DIRECTIONS: Leave the pictures out, and output exactly the lines from the one containing "Model this scene" through the one containing "COL = S.collection".

---------- GIVEN ENTRIES

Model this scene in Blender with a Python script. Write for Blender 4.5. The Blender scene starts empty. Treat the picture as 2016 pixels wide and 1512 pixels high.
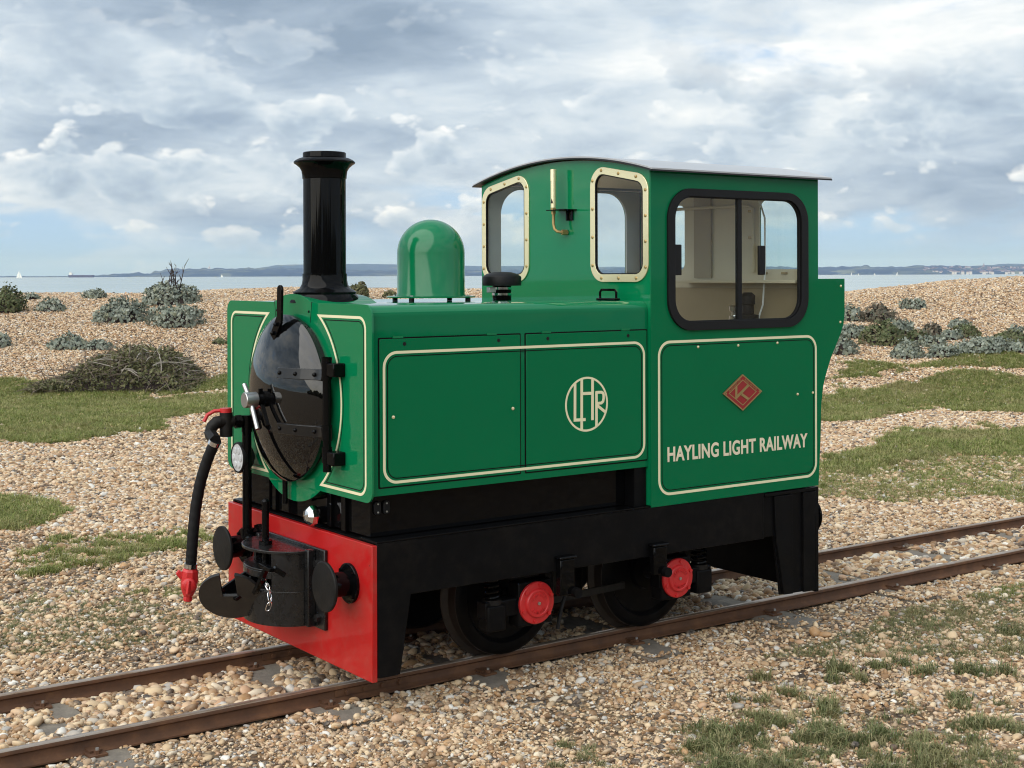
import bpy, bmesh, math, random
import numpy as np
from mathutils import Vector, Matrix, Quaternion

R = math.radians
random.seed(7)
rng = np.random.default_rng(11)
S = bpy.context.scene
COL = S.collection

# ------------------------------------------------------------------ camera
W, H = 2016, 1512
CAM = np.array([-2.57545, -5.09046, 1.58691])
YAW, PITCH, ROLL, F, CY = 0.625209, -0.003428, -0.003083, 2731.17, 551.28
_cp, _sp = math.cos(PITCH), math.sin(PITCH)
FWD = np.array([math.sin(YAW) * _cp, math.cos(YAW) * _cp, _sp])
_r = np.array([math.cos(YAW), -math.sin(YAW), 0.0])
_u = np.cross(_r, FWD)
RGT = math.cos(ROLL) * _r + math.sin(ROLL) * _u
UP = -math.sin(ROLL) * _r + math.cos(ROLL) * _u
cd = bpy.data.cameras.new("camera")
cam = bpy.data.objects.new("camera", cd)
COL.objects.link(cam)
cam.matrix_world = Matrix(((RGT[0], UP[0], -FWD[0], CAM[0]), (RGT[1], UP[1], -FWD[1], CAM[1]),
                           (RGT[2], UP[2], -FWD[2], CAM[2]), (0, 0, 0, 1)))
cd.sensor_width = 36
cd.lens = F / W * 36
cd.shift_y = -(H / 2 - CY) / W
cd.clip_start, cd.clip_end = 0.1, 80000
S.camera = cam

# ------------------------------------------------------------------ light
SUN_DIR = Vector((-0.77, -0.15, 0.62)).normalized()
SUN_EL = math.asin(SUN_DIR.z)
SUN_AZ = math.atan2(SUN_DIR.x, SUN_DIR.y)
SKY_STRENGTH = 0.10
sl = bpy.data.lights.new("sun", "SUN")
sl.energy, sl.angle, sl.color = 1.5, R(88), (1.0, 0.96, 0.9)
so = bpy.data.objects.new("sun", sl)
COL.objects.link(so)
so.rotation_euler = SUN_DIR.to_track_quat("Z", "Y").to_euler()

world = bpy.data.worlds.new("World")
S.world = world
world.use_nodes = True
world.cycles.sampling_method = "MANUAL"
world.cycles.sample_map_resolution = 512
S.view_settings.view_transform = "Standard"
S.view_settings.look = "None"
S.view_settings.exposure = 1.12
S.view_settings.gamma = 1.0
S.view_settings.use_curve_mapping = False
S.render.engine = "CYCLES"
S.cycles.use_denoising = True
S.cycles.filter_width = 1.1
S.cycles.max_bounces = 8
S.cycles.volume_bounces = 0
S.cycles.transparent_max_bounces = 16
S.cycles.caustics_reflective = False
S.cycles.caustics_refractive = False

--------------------
---------- GIVEN ENTRIES

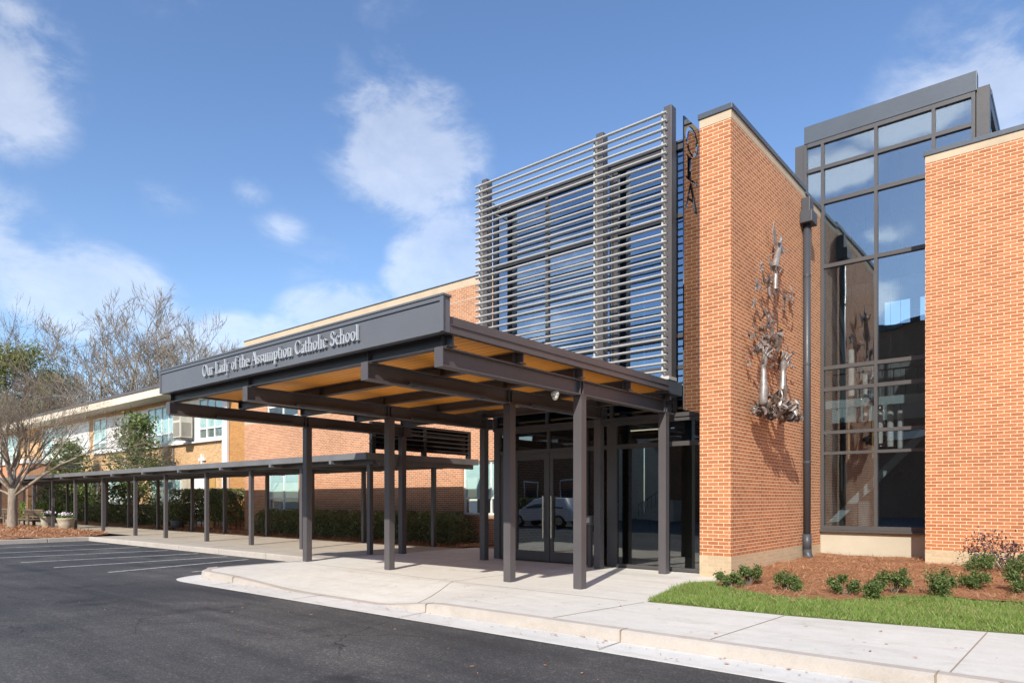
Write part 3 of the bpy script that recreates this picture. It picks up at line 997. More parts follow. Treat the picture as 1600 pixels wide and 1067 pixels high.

--------------------
---------- GIVEN ENTRIES

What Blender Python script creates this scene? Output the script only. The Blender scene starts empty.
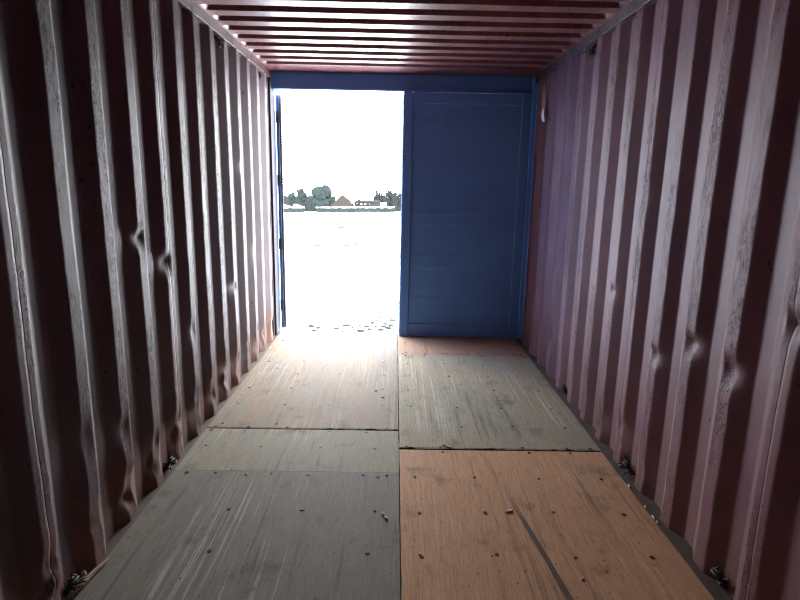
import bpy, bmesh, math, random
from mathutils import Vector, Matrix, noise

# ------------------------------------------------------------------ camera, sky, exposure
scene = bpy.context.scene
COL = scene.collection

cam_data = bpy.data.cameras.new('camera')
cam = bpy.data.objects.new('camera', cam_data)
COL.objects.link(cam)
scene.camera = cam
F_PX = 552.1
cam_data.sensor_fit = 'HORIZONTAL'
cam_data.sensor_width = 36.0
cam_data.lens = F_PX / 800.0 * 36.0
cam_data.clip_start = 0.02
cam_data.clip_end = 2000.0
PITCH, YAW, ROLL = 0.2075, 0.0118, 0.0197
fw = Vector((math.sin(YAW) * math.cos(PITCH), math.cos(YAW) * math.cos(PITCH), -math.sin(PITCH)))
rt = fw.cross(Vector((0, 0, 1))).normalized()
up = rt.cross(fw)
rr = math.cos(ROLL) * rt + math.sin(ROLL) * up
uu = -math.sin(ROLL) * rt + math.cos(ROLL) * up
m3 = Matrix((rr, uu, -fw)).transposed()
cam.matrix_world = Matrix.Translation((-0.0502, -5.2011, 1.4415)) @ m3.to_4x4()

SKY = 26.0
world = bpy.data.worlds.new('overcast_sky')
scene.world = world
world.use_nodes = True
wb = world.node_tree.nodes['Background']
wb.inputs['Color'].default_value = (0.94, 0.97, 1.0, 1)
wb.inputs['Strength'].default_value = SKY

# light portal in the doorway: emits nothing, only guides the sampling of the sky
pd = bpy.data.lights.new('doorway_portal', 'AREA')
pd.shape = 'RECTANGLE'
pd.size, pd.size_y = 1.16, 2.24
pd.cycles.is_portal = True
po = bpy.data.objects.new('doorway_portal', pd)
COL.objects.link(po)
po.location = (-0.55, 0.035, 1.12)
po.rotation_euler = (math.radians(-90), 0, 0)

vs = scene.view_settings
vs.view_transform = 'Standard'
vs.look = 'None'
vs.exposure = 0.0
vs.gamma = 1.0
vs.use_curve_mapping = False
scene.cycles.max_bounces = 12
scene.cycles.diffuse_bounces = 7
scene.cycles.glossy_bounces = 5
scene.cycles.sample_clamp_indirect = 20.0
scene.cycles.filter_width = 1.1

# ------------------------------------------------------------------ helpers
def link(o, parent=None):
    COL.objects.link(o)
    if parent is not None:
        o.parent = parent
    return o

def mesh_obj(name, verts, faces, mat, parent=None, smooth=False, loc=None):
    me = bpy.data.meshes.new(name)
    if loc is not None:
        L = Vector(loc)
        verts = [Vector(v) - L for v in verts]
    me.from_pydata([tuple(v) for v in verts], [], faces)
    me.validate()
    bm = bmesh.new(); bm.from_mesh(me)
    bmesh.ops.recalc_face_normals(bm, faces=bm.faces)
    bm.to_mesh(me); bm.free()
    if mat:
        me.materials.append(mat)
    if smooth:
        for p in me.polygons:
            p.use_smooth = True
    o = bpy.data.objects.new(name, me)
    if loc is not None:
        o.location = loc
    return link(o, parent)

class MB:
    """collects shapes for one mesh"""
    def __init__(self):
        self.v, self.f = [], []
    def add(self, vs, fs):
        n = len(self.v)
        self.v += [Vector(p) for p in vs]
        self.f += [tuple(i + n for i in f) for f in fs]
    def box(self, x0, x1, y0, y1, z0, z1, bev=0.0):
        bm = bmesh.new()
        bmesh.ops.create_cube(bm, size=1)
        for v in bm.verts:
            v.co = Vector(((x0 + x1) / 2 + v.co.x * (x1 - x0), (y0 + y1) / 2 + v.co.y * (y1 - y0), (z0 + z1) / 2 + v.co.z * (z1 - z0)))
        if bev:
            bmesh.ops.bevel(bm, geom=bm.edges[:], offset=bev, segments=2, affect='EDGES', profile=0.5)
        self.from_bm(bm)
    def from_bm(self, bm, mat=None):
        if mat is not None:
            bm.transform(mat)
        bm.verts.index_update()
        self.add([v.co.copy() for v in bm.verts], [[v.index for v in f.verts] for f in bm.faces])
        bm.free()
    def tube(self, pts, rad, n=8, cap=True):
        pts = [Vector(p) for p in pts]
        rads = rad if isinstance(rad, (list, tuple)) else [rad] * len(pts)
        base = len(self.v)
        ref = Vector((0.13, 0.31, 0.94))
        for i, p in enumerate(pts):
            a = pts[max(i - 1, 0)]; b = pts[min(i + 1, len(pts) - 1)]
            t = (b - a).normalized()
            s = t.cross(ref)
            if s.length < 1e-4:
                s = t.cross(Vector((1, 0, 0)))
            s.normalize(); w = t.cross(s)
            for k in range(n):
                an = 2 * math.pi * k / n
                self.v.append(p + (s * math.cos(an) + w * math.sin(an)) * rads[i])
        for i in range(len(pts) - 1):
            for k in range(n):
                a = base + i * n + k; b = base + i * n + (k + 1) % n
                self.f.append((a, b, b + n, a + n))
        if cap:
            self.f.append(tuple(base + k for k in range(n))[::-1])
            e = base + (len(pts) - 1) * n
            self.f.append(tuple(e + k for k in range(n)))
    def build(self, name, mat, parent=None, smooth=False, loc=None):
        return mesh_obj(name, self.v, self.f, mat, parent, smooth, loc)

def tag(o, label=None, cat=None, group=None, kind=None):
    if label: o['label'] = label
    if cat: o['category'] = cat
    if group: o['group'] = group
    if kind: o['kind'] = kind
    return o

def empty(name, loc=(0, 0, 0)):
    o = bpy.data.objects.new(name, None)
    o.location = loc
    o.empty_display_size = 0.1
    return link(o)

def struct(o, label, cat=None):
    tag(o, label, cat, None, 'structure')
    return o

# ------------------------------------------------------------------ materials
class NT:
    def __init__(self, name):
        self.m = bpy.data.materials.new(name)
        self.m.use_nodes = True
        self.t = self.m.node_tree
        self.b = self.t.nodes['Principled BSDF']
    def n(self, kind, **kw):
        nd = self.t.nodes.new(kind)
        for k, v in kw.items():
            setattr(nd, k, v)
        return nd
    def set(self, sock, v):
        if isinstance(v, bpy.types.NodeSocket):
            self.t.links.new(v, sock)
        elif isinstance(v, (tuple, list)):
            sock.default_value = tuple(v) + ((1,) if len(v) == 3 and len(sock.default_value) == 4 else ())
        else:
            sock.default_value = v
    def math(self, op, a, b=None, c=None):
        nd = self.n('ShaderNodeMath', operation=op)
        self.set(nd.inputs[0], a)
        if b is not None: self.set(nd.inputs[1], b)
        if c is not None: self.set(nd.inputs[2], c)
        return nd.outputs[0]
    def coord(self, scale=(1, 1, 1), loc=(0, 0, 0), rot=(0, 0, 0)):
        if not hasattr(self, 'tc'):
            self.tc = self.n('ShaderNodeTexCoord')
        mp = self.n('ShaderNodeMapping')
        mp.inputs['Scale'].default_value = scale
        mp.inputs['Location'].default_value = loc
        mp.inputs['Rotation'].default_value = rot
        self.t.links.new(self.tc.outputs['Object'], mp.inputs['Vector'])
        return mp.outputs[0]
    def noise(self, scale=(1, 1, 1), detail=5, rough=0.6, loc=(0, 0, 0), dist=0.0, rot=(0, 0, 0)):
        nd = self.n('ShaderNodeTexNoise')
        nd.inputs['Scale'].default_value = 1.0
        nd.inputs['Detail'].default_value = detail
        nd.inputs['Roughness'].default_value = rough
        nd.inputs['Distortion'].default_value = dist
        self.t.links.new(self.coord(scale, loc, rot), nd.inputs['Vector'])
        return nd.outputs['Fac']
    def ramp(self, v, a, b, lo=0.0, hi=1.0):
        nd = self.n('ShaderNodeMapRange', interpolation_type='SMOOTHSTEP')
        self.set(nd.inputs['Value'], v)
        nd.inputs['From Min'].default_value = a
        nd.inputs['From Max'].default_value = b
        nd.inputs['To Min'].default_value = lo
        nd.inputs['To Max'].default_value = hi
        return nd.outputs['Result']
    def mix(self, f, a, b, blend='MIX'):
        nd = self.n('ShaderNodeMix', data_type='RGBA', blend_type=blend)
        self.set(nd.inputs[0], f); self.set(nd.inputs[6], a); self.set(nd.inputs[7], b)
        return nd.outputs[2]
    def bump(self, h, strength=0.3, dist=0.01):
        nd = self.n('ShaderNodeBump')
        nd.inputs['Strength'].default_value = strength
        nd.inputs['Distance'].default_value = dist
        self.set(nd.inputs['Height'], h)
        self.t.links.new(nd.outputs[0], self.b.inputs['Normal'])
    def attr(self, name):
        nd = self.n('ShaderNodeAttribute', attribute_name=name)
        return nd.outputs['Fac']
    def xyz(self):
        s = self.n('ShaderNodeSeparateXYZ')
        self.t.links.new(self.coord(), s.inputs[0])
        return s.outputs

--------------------

ANSWER TO THIS PROBLEM:
Model this scene in Blender with a Python script. Write for Blender 4.5. The Blender scene starts empty. Treat the picture as 2016 pixels wide and 1512 pixels high.
import bpy, bmesh, math, random
import numpy as np
from mathutils import Vector, Matrix, Quaternion

R = math.radians
random.seed(7)
rng = np.random.default_rng(11)
S = bpy.context.scene
COL = S.collection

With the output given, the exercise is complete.